Exercise - Take the data below and repeat it exactly.

Information provided -
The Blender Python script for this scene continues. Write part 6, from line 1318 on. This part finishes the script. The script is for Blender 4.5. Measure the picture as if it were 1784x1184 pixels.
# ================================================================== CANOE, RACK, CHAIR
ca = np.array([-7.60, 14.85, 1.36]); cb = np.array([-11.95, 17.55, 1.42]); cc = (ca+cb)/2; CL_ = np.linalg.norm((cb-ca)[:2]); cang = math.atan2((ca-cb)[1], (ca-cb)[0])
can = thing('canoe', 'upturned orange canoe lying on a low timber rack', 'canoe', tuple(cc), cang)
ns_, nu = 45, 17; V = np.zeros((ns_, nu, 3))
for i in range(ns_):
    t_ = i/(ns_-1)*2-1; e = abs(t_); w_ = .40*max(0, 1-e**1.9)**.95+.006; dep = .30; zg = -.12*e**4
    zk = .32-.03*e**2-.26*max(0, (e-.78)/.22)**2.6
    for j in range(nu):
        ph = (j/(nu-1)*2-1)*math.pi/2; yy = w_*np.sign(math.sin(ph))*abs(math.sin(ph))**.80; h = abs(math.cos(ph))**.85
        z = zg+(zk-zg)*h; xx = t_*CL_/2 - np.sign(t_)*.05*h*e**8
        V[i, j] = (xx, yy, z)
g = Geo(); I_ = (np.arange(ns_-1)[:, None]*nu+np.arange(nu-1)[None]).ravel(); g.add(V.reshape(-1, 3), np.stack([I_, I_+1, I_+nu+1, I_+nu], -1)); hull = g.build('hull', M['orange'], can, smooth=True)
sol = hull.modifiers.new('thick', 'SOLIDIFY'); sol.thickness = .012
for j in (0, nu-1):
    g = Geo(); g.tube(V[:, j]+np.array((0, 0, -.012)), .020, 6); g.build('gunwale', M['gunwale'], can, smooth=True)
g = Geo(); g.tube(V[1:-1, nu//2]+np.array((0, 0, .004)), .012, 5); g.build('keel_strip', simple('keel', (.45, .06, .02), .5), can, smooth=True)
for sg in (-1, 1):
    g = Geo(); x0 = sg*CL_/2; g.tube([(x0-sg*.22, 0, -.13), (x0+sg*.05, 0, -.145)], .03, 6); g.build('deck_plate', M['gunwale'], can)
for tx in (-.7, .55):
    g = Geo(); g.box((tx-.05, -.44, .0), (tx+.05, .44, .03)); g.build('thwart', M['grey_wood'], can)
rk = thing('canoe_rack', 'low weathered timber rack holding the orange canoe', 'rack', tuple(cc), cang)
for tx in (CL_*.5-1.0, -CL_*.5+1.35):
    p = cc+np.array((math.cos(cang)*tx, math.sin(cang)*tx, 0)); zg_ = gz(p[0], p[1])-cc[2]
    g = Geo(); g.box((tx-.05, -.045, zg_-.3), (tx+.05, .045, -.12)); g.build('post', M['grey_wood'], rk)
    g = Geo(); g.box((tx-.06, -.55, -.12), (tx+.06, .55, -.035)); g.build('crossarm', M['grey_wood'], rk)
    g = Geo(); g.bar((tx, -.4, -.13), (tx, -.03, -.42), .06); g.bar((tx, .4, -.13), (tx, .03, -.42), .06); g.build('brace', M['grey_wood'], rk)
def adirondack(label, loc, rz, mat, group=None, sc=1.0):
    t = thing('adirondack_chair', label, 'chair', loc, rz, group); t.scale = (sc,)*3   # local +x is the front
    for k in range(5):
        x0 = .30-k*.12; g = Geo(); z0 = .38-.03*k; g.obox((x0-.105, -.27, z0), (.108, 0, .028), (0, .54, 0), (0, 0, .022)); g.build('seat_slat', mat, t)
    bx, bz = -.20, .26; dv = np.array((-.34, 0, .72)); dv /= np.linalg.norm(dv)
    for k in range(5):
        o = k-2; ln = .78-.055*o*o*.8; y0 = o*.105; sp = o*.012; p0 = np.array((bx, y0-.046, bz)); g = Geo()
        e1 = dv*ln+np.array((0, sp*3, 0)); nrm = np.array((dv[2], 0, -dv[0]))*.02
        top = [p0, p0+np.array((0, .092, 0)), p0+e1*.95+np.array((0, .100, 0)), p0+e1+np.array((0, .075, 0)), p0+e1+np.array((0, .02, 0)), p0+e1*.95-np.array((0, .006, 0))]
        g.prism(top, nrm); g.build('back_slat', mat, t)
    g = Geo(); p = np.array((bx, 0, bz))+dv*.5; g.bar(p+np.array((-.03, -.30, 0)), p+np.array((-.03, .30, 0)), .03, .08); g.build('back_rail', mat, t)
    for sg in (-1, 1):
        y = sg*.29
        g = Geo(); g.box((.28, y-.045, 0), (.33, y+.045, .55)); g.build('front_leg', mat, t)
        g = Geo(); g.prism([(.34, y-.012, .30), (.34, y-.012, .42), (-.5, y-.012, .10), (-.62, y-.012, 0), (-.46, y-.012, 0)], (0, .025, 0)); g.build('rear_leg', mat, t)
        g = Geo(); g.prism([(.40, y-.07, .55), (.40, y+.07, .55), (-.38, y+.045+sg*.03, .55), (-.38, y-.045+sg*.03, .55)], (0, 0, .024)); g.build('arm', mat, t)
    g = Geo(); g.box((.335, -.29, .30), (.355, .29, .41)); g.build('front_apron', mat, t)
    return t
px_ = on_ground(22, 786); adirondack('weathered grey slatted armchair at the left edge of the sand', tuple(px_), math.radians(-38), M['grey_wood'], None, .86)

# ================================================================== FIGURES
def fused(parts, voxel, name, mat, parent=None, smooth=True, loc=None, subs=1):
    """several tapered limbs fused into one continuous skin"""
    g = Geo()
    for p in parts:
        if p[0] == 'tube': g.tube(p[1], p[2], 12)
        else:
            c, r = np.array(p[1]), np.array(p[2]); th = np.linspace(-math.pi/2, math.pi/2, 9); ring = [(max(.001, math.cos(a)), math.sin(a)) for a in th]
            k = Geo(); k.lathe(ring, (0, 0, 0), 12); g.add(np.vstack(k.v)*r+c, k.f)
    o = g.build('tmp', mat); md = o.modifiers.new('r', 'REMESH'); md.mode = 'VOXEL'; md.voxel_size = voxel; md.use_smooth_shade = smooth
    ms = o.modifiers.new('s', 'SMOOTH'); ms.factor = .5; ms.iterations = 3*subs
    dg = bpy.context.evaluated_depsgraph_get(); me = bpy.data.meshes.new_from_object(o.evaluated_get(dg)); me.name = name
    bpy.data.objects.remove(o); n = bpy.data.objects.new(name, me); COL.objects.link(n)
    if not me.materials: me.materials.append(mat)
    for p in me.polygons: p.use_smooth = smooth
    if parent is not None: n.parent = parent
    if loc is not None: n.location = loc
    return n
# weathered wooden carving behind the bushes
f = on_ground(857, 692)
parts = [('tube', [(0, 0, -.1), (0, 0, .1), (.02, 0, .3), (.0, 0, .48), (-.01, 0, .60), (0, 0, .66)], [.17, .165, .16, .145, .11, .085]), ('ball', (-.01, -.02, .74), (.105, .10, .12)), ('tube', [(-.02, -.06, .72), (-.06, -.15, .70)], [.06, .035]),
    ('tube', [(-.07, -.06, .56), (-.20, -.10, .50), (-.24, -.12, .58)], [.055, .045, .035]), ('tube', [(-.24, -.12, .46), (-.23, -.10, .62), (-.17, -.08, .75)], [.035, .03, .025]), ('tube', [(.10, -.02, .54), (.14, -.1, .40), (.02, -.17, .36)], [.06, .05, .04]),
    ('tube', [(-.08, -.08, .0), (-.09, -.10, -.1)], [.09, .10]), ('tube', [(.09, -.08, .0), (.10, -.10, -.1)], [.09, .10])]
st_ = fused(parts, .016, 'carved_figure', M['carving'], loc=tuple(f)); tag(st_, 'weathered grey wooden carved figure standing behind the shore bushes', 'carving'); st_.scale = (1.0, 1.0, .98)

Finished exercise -
The Blender Python script for this scene continues. Write part 6, from line 1318 on. This part finishes the script. The script is for Blender 4.5. Measure the picture as if it were 1784x1184 pixels.
# ================================================================== CANOE, RACK, CHAIR
ca = np.array([-7.60, 14.85, 1.36]); cb = np.array([-11.95, 17.55, 1.42]); cc = (ca+cb)/2; CL_ = np.linalg.norm((cb-ca)[:2]); cang = math.atan2((ca-cb)[1], (ca-cb)[0])
can = thing('canoe', 'upturned orange canoe lying on a low timber rack', 'canoe', tuple(cc), cang)
ns_, nu = 45, 17; V = np.zeros((ns_, nu, 3))
for i in range(ns_):
    t_ = i/(ns_-1)*2-1; e = abs(t_); w_ = .40*max(0, 1-e**1.9)**.95+.006; dep = .30; zg = -.12*e**4
    zk = .32-.03*e**2-.26*max(0, (e-.78)/.22)**2.6
    for j in range(nu):
        ph = (j/(nu-1)*2-1)*math.pi/2; yy = w_*np.sign(math.sin(ph))*abs(math.sin(ph))**.80; h = abs(math.cos(ph))**.85
        z = zg+(zk-zg)*h; xx = t_*CL_/2 - np.sign(t_)*.05*h*e**8
        V[i, j] = (xx, yy, z)
g = Geo(); I_ = (np.arange(ns_-1)[:, None]*nu+np.arange(nu-1)[None]).ravel(); g.add(V.reshape(-1, 3), np.stack([I_, I_+1, I_+nu+1, I_+nu], -1)); hull = g.build('hull', M['orange'], can, smooth=True)
sol = hull.modifiers.new('thick', 'SOLIDIFY'); sol.thickness = .012
for j in (0, nu-1):
    g = Geo(); g.tube(V[:, j]+np.array((0, 0, -.012)), .020, 6); g.build('gunwale', M['gunwale'], can, smooth=True)
g = Geo(); g.tube(V[1:-1, nu//2]+np.array((0, 0, .004)), .012, 5); g.build('keel_strip', simple('keel', (.45, .06, .02), .5), can, smooth=True)
for sg in (-1, 1):
    g = Geo(); x0 = sg*CL_/2; g.tube([(x0-sg*.22, 0, -.13), (x0+sg*.05, 0, -.145)], .03, 6); g.build('deck_plate', M['gunwale'], can)
for tx in (-.7, .55):
    g = Geo(); g.box((tx-.05, -.44, .0), (tx+.05, .44, .03)); g.build('thwart', M['grey_wood'], can)
rk = thing('canoe_rack', 'low weathered timber rack holding the orange canoe', 'rack', tuple(cc), cang)
for tx in (CL_*.5-1.0, -CL_*.5+1.35):
    p = cc+np.array((math.cos(cang)*tx, math.sin(cang)*tx, 0)); zg_ = gz(p[0], p[1])-cc[2]
    g = Geo(); g.box((tx-.05, -.045, zg_-.3), (tx+.05, .045, -.12)); g.build('post', M['grey_wood'], rk)
    g = Geo(); g.box((tx-.06, -.55, -.12), (tx+.06, .55, -.035)); g.build('crossarm', M['grey_wood'], rk)
    g = Geo(); g.bar((tx, -.4, -.13), (tx, -.03, -.42), .06); g.bar((tx, .4, -.13), (tx, .03, -.42), .06); g.build('brace', M['grey_wood'], rk)
def adirondack(label, loc, rz, mat, group=None, sc=1.0):
    t = thing('adirondack_chair', label, 'chair', loc, rz, group); t.scale = (sc,)*3   # local +x is the front
    for k in range(5):
        x0 = .30-k*.12; g = Geo(); z0 = .38-.03*k; g.obox((x0-.105, -.27, z0), (.108, 0, .028), (0, .54, 0), (0, 0, .022)); g.build('seat_slat', mat, t)
    bx, bz = -.20, .26; dv = np.array((-.34, 0, .72)); dv /= np.linalg.norm(dv)
    for k in range(5):
        o = k-2; ln = .78-.055*o*o*.8; y0 = o*.105; sp = o*.012; p0 = np.array((bx, y0-.046, bz)); g = Geo()
        e1 = dv*ln+np.array((0, sp*3, 0)); nrm = np.array((dv[2], 0, -dv[0]))*.02
        top = [p0, p0+np.array((0, .092, 0)), p0+e1*.95+np.array((0, .100, 0)), p0+e1+np.array((0, .075, 0)), p0+e1+np.array((0, .02, 0)), p0+e1*.95-np.array((0, .006, 0))]
        g.prism(top, nrm); g.build('back_slat', mat, t)
    g = Geo(); p = np.array((bx, 0, bz))+dv*.5; g.bar(p+np.array((-.03, -.30, 0)), p+np.array((-.03, .30, 0)), .03, .08); g.build('back_rail', mat, t)
    for sg in (-1, 1):
        y = sg*.29
        g = Geo(); g.box((.28, y-.045, 0), (.33, y+.045, .55)); g.build('front_leg', mat, t)
        g = Geo(); g.prism([(.34, y-.012, .30), (.34, y-.012, .42), (-.5, y-.012, .10), (-.62, y-.012, 0), (-.46, y-.012, 0)], (0, .025, 0)); g.build('rear_leg', mat, t)
        g = Geo(); g.prism([(.40, y-.07, .55), (.40, y+.07, .55), (-.38, y+.045+sg*.03, .55), (-.38, y-.045+sg*.03, .55)], (0, 0, .024)); g.build('arm', mat, t)
    g = Geo(); g.box((.335, -.29, .30), (.355, .29, .41)); g.build('front_apron', mat, t)
    return t
px_ = on_ground(22, 786); adirondack('weathered grey slatted armchair at the left edge of the sand', tuple(px_), math.radians(-38), M['grey_wood'], None, .86)

# ================================================================== FIGURES
def fused(parts, voxel, name, mat, parent=None, smooth=True, loc=None, subs=1):
    """several tapered limbs fused into one continuous skin"""
    g = Geo()
    for p in parts:
        if p[0] == 'tube': g.tube(p[1], p[2], 12)
        else:
            c, r = np.array(p[1]), np.array(p[2]); th = np.linspace(-math.pi/2, math.pi/2, 9); ring = [(max(.001, math.cos(a)), math.sin(a)) for a in th]
            k = Geo(); k.lathe(ring, (0, 0, 0), 12); g.add(np.vstack(k.v)*r+c, k.f)
    o = g.build('tmp', mat); md = o.modifiers.new('r', 'REMESH'); md.mode = 'VOXEL'; md.voxel_size = voxel; md.use_smooth_shade = smooth
    ms = o.modifiers.new('s', 'SMOOTH'); ms.factor = .5; ms.iterations = 3*subs
    dg = bpy.context.evaluated_depsgraph_get(); me = bpy.data.meshes.new_from_object(o.evaluated_get(dg)); me.name = name
    bpy.data.objects.remove(o); n = bpy.data.objects.new(name, me); COL.objects.link(n)
    if not me.materials: me.materials.append(mat)
    for p in me.polygons: p.use_smooth = smooth
    if parent is not None: n.parent = parent
    if loc is not None: n.location = loc
    return n
# weathered wooden carving behind the bushes
f = on_ground(857, 692)
parts = [('tube', [(0, 0, -.1), (0, 0, .1), (.02, 0, .3), (.0, 0, .48), (-.01, 0, .60), (0, 0, .66)], [.17, .165, .16, .145, .11, .085]), ('ball', (-.01, -.02, .74), (.105, .10, .12)), ('tube', [(-.02, -.06, .72), (-.06, -.15, .70)], [.06, .035]),
    ('tube', [(-.07, -.06, .56), (-.20, -.10, .50), (-.24, -.12, .58)], [.055, .045, .035]), ('tube', [(-.24, -.12, .46), (-.23, -.10, .62), (-.17, -.08, .75)], [.035, .03, .025]), ('tube', [(.10, -.02, .54), (.14, -.1, .40), (.02, -.17, .36)], [.06, .05, .04]),
    ('tube', [(-.08, -.08, .0), (-.09, -.10, -.1)], [.09, .10]), ('tube', [(.09, -.08, .0), (.10, -.10, -.1)], [.09, .10])]
st_ = fused(parts, .016, 'carved_figure', M['carving'], loc=tuple(f)); tag(st_, 'weathered grey wooden carved figure standing behind the shore bushes', 'carving'); st_.scale = (1.0, 1.0, .98)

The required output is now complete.